Sunday, November 06, 2005

Asking the right questions of the right candidates

Mark over at The Moderate Republican blog comments on local elections in Minnesota’s Twin Cities.

Anyway, the trend I've really noticed in all of the races is how candidates will promise things that they'll persuade another governmental body to do, once they're elected. In other words, a library board candidate might be selling promises of what the city council will do for the library, once this person is sitting on the library board.

It is interesting how people and the media are so focused on particular issues that they don't distinguish who they ask solutions of.

Take the races here in Glens Falls (NY). One of the big issues locally is what to do about the Civic Center. The sports arena is being subsidized by the city to the tune of nearly a million dollars this year.
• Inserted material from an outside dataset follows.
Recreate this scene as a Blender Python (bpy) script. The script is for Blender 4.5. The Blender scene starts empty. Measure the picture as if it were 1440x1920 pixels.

Citizens and the media ask candidates for mayor and Common Council what they’ll do about the Civic Center’s fiscal hemmoraghing. This is fair enough since the arena is owned and operated by the city.

Most candidates propose regionalizing the Center’s operations, sharing ownership (and thus costs) with the neighboring towns and the three local counties, all of whom derive economic spillover benefits from events at the arena.

But people ask questions about the Civic Center of city candidates to the COUNTY board of supervisors. This doesn’t make sense since the Warren County doesn’t, at this point, have any say over the venue.

So for a candidate to the county board to talk about regionalization is a vacuous promise, since the initiative must come from the city government.

What a candidate to the county legislature should be asked is HOW he or she would convince the rest of the board that regionalization would be a good idea.

What incentive will officials from the rest of the county have in taking on part of this nearly $1 million (this year alone) drain? The county and neighboring towns already receive whatever economic windfall the Center generates (sale taxes, spillover entertainment dollars, etc), so why would they choose to accept the large subsidy burden while gaining no additional economic benefit from their involvement with the building?

This is the sort of question county candidates from the city should be asked. But they are given a free pass whenever they propose the Mom and Apple Pie ‘regionalization’ utopia. Sure, we in the city would love for others to magnanimously help us heal our self-inflicted wounds, but it doesn't work that way. Governmental entities work under the principle of englightened self-interest and thus proposing Civic Center regionalization need to understand this if they are to have any hope of selling the idea to our would-be Saviors.

The devil is in the details and no one seems to have much of the latter.